There’s not just money to be had, but also a kind of salvation. “Environmentalism today is the dominant secular religion of the educated, upper-middle-class elite in most developed and many developing nations. It provides a new story about our collective and individual purpose. It designates good guys and bad guys, heroes and villains. And it does so in the language of science, which provides it with legitimacy.”

Shellenberger says apocalyptic environmentalism gives its followers “some of the same psychological and spiritual needs as Judeo-Christianity and other religions.”

“The trouble with the new environmental religion is that it has become increasingly apocalyptic, destructive, and self-defeating. It leads its adherents to demonize their opponents, often hypocritically. It drives them to seek to restrict power and prosperity at home and abroad. And it spreads anxiety and depression without meeting the deeper psychological, existential, and spiritual needs its ostensibly secular devotees seek.”

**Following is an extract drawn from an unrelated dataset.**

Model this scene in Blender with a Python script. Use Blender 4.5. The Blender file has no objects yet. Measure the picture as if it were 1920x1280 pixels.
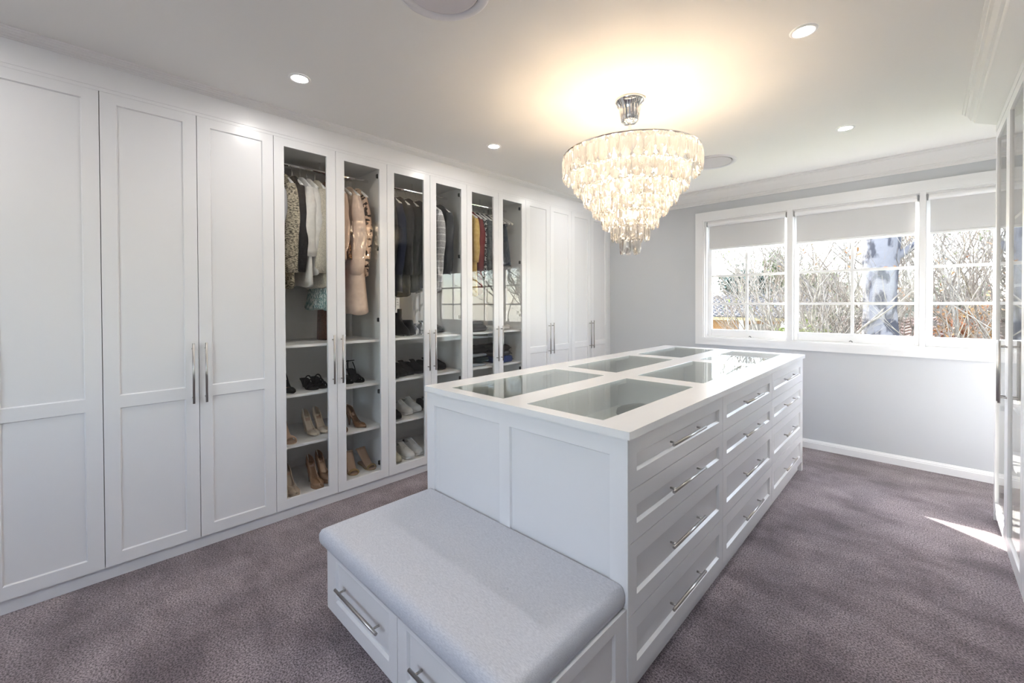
import bpy, math, random
from mathutils import Vector, Matrix
random.seed(11)
S = bpy.context.scene
COL = S.collection
pi, sin, cos = math.pi, math.sin, math.cos

# ------------------------------------------------------------------ camera
F = Vector((-0.695254, 0.718687, -0.0103))
YAW, PITCH, ROLL = 0.769, -0.0103, -0.0042
F = Vector((-sin(YAW)*cos(PITCH), cos(YAW)*cos(PITCH), sin(PITCH)))
R = Vector((cos(YAW), sin(YAW), 0)); U = R.cross(F)
R2 = R*cos(ROLL) + U*sin(ROLL); U2 = U*cos(ROLL) - R*sin(ROLL)
cam = bpy.data.cameras.new('camera'); camo = bpy.data.objects.new('camera', cam); COL.objects.link(camo)
M = Matrix((R2, U2, -F)).transposed().to_4x4(); M.translation = Vector((3.0705, 0, 1.45))
camo.matrix_world = M
cam.sensor_width = 36; cam.lens = 799.21/1920*36; cam.shift_y = -63.44/1920; cam.clip_start = .02; cam.clip_end = 400
S.camera = camo

# ------------------------------------------------------------------ light and exposure
vs = S.view_settings
vs.view_transform = 'Standard'; vs.look = 'None'; vs.gamma = 1; vs.use_curve_mapping = False
vs.exposure = 2.2
SUN_DIR = Vector((1.71, -1.145, -1.14)).normalized()
sun = bpy.data.lights.new('sun', 'SUN'); sun.energy = 8.5; sun.angle = 0.009; sun.color = (1, .95, .87)
suno = bpy.data.objects.new('sun', sun); COL.objects.link(suno)
suno.rotation_euler = SUN_DIR.to_track_quat('-Z', 'Y').to_euler()
w = bpy.data.worlds.new('world'); S.world = w; w.use_nodes = True
nt = w.node_tree; bg = nt.nodes['Background']
sky = nt.nodes.new('ShaderNodeTexSky'); sky.sky_type = 'NISHITA'; sky.sun_disc = False
sky.sun_elevation = math.radians(29); sky.sun_rotation = math.atan2(-SUN_DIR.x, -SUN_DIR.y)
sky.air_density = 1.0; sky.dust_density = 0.6; sky.ozone_density = 1.0
mxs = nt.nodes.new('ShaderNodeMix'); mxs.data_type = 'RGBA'; mxs.inputs[0].default_value = .78; mxs.inputs[7].default_value = (.97, .975, 1.0, 1)   # thin bright cloud over the blue
nt.links.new(sky.outputs[0], mxs.inputs[6]); nt.links.new(mxs.outputs[2], bg.inputs[0]); bg.inputs[1].default_value = 1.6
S.cycles.max_bounces = 9; S.cycles.transmission_bounces = 6; S.cycles.glossy_bounces = 5
DOWNLIGHT = 85; BULB = 42

# ------------------------------------------------------------------ materials
MATS = {}
def mat(name, c, rough=.5, metal=0, spec=.5, noise=None, bump=None, coat=0, sheen=0, emit=None):
    """noise=(scale, second colour, stretch xyz, contrast lo, hi); bump=(scale, strength, distance)"""
    if name in MATS: return MATS[name]
    m = bpy.data.materials.new(name); m.use_nodes = True; t = m.node_tree; b = t.nodes['Principled BSDF']
    b.inputs['Base Color'].default_value = (*c, 1); b.inputs['Roughness'].default_value = rough
    b.inputs['Metallic'].default_value = metal; b.inputs['Specular IOR Level'].default_value = spec
    b.inputs['Coat Weight'].default_value = coat; b.inputs['Sheen Weight'].default_value = sheen
    b.inputs['Coat Roughness'].default_value = .12
    if emit: b.inputs['Emission Color'].default_value = (*emit[0], 1); b.inputs['Emission Strength'].default_value = emit[1]
    tc = None
    def coord(st=(1, 1, 1)):
        nonlocal tc
        if tc is None: tc = t.nodes.new('ShaderNodeTexCoord')
        mp = t.nodes.new('ShaderNodeMapping'); mp.inputs['Scale'].default_value = st
        t.links.new(tc.outputs['Object'], mp.inputs[0]); return mp.outputs[0]
    if noise:
        sc, c2, st, lo, hi = noise
        n = t.nodes.new('ShaderNodeTexNoise'); n.inputs['Scale'].default_value = sc; n.inputs['Detail'].default_value = 4
        t.links.new(coord(st), n.inputs[0])
        r = t.nodes.new('ShaderNodeValToRGB'); r.color_ramp.elements[0].position = lo; r.color_ramp.elements[1].position = hi
        r.color_ramp.elements[0].color = (*c, 1); r.color_ramp.elements[1].color = (*c2, 1)
        t.links.new(n.outputs[0], r.inputs[0]); t.links.new(r.outputs[0], b.inputs['Base Color'])
    if bump:
        sc, st, d = bump
        n = t.nodes.new('ShaderNodeTexNoise'); n.inputs['Scale'].default_value = sc; n.inputs['Detail'].default_value = 3
        t.links.new(coord(), n.inputs[0])
        bp = t.nodes.new('ShaderNodeBump'); bp.inputs['Strength'].default_value = st; bp.inputs['Distance'].default_value = d
        t.links.new(n.outputs[0], bp.inputs['Height']); t.links.new(bp.outputs[0], b.inputs['Normal'])
    MATS[name] = m; return m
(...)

Apocalypse Never emphasizes science but also draws on history, philosophy and Shellenberger’s own insight into human nature. A disappointment, however, is the lack of any reference to Vivian Krause, who exposed the hypocritical American funding behind Canadian environmental activists, and Patrick Moore, a Greenpeace founder-turned nuclear energy advocate who preceded Shellenberger in repudiating his former colleagues for their unscientific, destructive and self-serving tactics.

Moreover readers might wonder, especially given the widespread fervour of the immediate present, whether climate doomsayers form part of an even broader movement of anti-Western zealotry. Shellenberger does relate Roger Scruton’s thoughts on the “politics of anger,” in which the philosopher found that resentment—a motivation clearly expressed in protest culture—“loses the specificity of its target and becomes directed to society as a whole.” Anger at Western society shows in environmentalists’ silence about China, by far the planet’s worst polluter, and support for wide-open immigration, a cause at odds with the environment. The chaos these activists threaten could easily jeopardize sophisticated infrastructure, including the nuclear energy Shellenberger advocates.

Even so, Apocalypse Never challenges a powerfully entrenched belief system. The question is whether such a rational and ultimately optimistic perspective can have much influence on a zeitgeist that seems determined not only to believe in the end time but, in one way or another, bring it about.